→ **STATED EXERCISE**: List each line of the data that holds the string "thing", please.

::::::::::

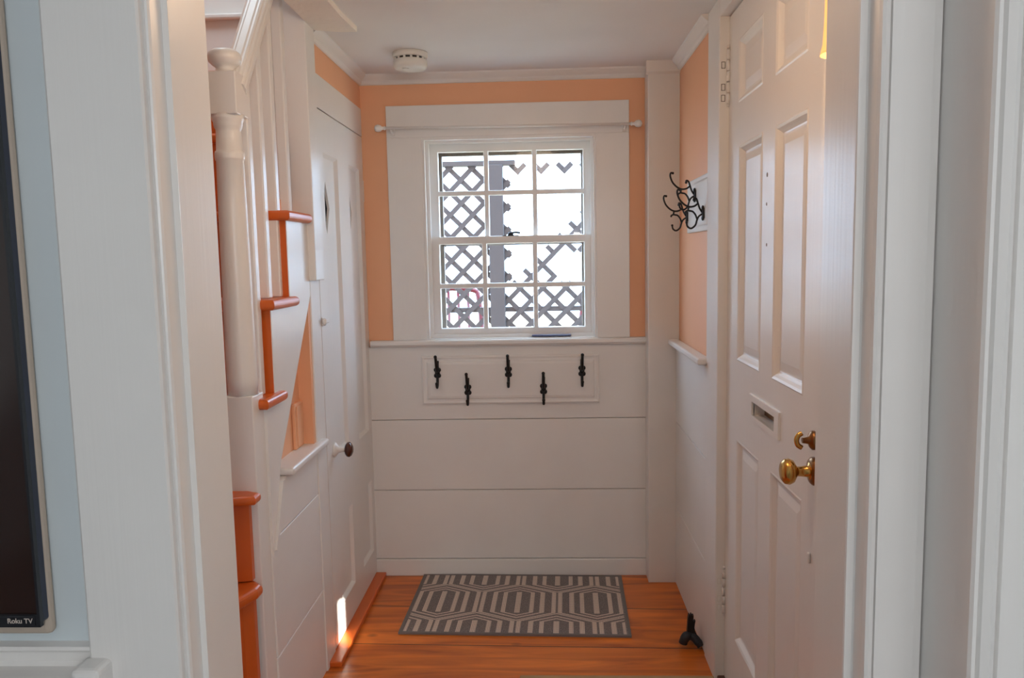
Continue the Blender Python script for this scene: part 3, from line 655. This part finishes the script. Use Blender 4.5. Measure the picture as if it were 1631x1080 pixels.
# ------------------------------------------------------------------ television
tv = thing('television', (-1.1, .94, .93), 'black flat television on the wall left of the doorway', 'television')
TR = -.6485
bm = BM(); box(bm, -1.70, TR - .002, .938, .956, .953, 1.80, .003); obj('back_case', bm, 'side', tv)
bm = BM(); grid_slab(bm, 'y', (-1.70, TR), (.951, 1.80), [(-1.694, TR - .0035, .968, 1.794)], .933, .940); obj('bezel', bm, 'bezel', tv)
bm = BM(); box(bm, -1.695, TR - .003, .936, .939, .967, 1.795); obj('screen', bm, 'screen', tv)
bm = BM(); box(bm, -1.69, TR - .006, .9318, .9335, .9535, .9665, .001); obj('bottom_strip', bm, 'bezel', tv)
bm = BM(); box(bm, -1.71, TR + .0005, .953, .9685, .930, 1.82, .008, 3); obj('backing_board', bm, 'tan', tv)
cu = bpy.data.curves.new('logo', 'FONT'); cu.body = 'Roku TV'; cu.size = .0092; cu.extrude = .0002; cu.offset = .00012
tmp = bpy.data.objects.new('logo_tmp', cu); COL.objects.link(tmp); bpy.context.view_layer.update()
me = bpy.data.meshes.new_from_object(tmp.evaluated_get(bpy.context.evaluated_depsgraph_get())); bpy.data.objects.remove(tmp)
me.transform(Matrix.Translation((-.6905, .9315, .9572)) @ Matrix.Rotation(math.pi / 2, 4, 'X')); me.transform(Matrix.Translation(-Vector(tv['_w'])))
lg = bpy.data.objects.new('logo_lettering', me); COL.objects.link(lg); lg.parent = tv; me.materials.append(M['logo'])

# ================================================================== OUTSIDE
struct('ground', box(BM(), -9, 9, 3.53, 24, -.45, -.35), 'ground', 'sunlit pale ground outside the hall window', 'ground')
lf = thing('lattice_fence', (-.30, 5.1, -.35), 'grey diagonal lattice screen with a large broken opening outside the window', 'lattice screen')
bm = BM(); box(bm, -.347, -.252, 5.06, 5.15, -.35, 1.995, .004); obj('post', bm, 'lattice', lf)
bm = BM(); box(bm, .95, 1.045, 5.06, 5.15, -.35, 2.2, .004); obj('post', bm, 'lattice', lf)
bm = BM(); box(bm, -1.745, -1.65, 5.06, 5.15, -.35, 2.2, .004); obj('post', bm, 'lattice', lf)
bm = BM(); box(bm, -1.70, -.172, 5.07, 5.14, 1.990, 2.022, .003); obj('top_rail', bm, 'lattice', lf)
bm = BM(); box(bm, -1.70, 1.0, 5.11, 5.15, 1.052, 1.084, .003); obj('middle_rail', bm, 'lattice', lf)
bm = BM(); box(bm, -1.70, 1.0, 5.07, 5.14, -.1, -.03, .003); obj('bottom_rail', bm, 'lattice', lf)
HP = .0735; X0, Z0 = -.523, 1.904
PANELS = [(-1.70, -.30, -.523, 1.904, .0735), (-.30, 1.0, -.155, 1.950, .0745)]
def is_open(x, z):
    """the broken opening of the lattice"""
    if x < -.212 or z > 1.944: return False
    if 1.243 < z < 1.437 and .077 < x < .262: return True
    return x - z < -1.46
def strips(sgn, y0, y1, PX):
    xlo, xhi, X0, Z0, HP = PX; bm = BM(); hw = .0160; N_ = 8; st_ = HP / N_
    for c in range(-60, 80):
        run = None; segs = []; k = -40 * N_; xb = zb = 0
        while k < 40 * N_:
            xa = X0 + k * st_; xb = xa + st_; za = Z0 + sgn * (xa - X0) + 2 * c * HP; zb = Z0 + sgn * (xb - X0) + 2 * c * HP
            xm, zm = (xa + xb) / 2, (za + zb) / 2
            ok = xlo < xm < xhi and -.05 < zm < 1.994 and not is_open(xm, zm)
            if ok and run is None: run = (xa, za)
            if not ok and run is not None: segs.append((run, (xa, za))); run = None
            k += 1
        if run is not None: segs.append((run, (xb, zb)))
        for (x1_, z1_), (x2_, z2_) in segs:
            dx, dz = x2_ - x1_, z2_ - z1_; l = math.hypot(dx, dz); nx, nz = -dz / l * hw, dx / l * hw
            prism(bm, [(x1_ + nx, z1_ + nz), (x2_ + nx, z2_ + nz), (x2_ - nx, z2_ - nz), (x1_ - nx, z1_ - nz)], 'y', y0, y1)
    return bm
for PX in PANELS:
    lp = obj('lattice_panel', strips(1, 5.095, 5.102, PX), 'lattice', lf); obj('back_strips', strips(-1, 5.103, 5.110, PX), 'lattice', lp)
# red garden chairs glimpsed through the lattice
def garden_chair(x, y, rz, label):
    t = thing('garden_chair', (x, y, -.35), label, 'garden chair', 'red chairs beyond the lattice'); o_ = Vector((x, y, -.35)); Rz = Matrix.Rotation(rz, 3, 'Z')
    def T(pts): return [tuple(o_ + Rz @ Vector(p)) for p in pts]
    for sx_ in (-1, 1):
        bm = BM(); tube(bm, T([(sx_ * .26, -.25, 0), (sx_ * .26, -.24, .42), (sx_ * .26, -.22, .62), (sx_ * .26, .0, .66), (sx_ * .26, .22, .64)]), .014, 8); obj('arm_and_leg', bm, 'red', t)
        bm = BM(); tube(bm, T([(sx_ * .24, .30, 0), (sx_ * .24, .20, .42)]), .014, 8); obj('leg', bm, 'red', t)
    bm = BM(); tube(bm, T([(-.24, .20, .42), (-.26, .30, 1.0), (-.25, .36, 1.40), (-.18, .38, 1.50), (.18, .38, 1.50), (.25, .36, 1.40), (.26, .30, 1.0), (.24, .20, .42)]), .021, 8)
    for q in (-.16, -.08, 0, .08, .16): tube(bm, T([(q, .22, .44), (q, .38, 1.50)]), .012, 6, False)
    obj('backrest', bm, 'red', t)
    bm = BM(); P_ = T([(-.25, -.24, .42), (.25, -.24, .42), (.25, .22, .42), (-.25, .22, .42)]); prism(bm, [(p[0], p[1]) for p in P_], 'z', .05, .08); obj('seat', bm, 'red', t)
garden_chair(-.70, 6.0, math.radians(12), 'dark red metal chair outside, left of the lattice post')
garden_chair(.50, 6.0, math.radians(-10), 'dark red metal chair outside, at the right edge of the window')

for o in bpy.data.objects:
    if '_w' in o: del o['_w']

::::::::::

→ **TASK SOLUTION**:
tv = thing('television', (-1.1, .94, .93), 'black flat television on the wall left of the doorway', 'television')
lf = thing('lattice_fence', (-.30, 5.1, -.35), 'grey diagonal lattice screen with a large broken opening outside the window', 'lattice screen')
    t = thing('garden_chair', (x, y, -.35), label, 'garden chair', 'red chairs beyond the lattice'); o_ = Vector((x, y, -.35)); Rz = Matrix.Rotation(rz, 3, 'Z')